Dickenson wants to see his quarterback making better decisions with the football.

“Things are going to happen, interceptions will happen, but try to take calculated risks, rather than just putting the ball up there and hoping that we catch it,” said Dickenson.

A former quarterback himself, he knows the importance of that vital position.

“You cannot win without good quarterback play,” Dickenson said. “You’ve got to be able to make some plays — off-schedule plays, move-around plays, plays that break down, plays that aren’t designed perfectly, but somehow you found the right guy, and then those big throws where you’re taking that hit.”

But it’s going to take a team effort, and that includes the club’s receiving corp.

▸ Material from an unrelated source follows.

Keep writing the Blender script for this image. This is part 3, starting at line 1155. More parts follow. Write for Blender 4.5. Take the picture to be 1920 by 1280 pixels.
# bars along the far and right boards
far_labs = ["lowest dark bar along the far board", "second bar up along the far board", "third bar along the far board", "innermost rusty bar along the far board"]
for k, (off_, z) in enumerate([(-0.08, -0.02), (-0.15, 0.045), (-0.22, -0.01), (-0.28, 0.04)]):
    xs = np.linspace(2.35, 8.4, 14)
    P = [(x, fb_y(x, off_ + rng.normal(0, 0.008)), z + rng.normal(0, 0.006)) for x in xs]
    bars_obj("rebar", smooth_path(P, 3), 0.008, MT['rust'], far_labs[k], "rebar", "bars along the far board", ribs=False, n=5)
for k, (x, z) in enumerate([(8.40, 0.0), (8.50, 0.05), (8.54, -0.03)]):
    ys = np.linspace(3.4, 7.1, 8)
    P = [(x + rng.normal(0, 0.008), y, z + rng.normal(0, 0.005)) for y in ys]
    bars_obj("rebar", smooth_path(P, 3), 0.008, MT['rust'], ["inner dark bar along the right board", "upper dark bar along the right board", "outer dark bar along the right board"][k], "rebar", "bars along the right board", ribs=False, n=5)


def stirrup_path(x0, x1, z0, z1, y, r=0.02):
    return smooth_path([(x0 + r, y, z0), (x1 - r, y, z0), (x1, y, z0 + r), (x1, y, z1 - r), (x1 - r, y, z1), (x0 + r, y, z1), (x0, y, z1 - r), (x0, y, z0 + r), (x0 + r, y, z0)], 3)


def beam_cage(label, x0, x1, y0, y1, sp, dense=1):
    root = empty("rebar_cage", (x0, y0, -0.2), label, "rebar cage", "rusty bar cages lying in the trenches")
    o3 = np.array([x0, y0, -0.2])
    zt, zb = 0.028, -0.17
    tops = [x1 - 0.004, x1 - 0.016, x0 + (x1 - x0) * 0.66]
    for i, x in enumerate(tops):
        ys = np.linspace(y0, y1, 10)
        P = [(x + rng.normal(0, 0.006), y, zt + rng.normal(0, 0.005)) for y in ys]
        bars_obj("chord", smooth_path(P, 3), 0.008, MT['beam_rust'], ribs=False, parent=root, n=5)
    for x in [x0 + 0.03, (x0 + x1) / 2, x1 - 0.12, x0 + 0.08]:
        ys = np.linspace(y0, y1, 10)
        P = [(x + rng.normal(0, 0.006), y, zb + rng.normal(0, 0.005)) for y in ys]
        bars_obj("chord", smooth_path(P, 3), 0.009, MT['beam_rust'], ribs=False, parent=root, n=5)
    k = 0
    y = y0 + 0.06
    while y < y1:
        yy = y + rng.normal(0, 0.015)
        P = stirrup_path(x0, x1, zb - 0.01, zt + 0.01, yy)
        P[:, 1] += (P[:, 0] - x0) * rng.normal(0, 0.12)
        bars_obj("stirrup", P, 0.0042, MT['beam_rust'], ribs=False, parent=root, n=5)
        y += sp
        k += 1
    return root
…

“We always have to band together because we need everything to go right for our receivers to get the ball,” said Nik Lewis, the Stampeders’ receivers coach. “The running back has to pick up the blitz, the o-line has to block, the quarterback has to make the right reads, and then give us a catchable ball.”

Lewis brings a unique perspective to this season’s frustrations as he was a 22-year-old rookie in Calgary in 2004 when the Stamps went 4-14 under coach Matt Dunigan. They turned it around the next season and haven’t missed the playoffs since.”

“Thinking back and just looking at it, there’s just got to be an ultimate belief that you can get it done. Look at Montreal, they were 6-7 last year and they’ve gone 18-2 since then,” said Lewis.

Montreal is also looking to rebound from a 37-23 loss to the B.C. Lions last week. But for head coach Jason Maas, he says his team’s mindset doesn’t change, regardless of what happened the previous week.

“Last year when we went through a four-game losing streak, you couldn’t tell if we were on a four-game winning streak or a four-game losing streak by the way the guys were in the building, the way we prepared, the type of work ethic we have,” said Maas. “All our standards are set, so that’s all we focus on.”

While they may have already clinched a playoff spot, Alouettes’ quarterback Cody Fajardo says this closing stretch remains critical because they want to finish the season strong, just like last year when they won their final five regular-season games before ultimately winning the Grey Cup.

“It doesn’t matter about what you do at the beginning of the year,” said Fajardo. “All that matters is how you end the year and how well you’re playing going into the playoffs so that’s what these games are about.”

The Alouettes’ are kicking off a three-game road stretch, one Fajardo looks forward to.

“You understand what kind of team you have when you play on the road because it’s us versus the world mentality and you can feel everybody against you,” said Fajardo. “Plus, I always tend to find more joy in silencing thousands of people than bringing thousands of people to their feet.”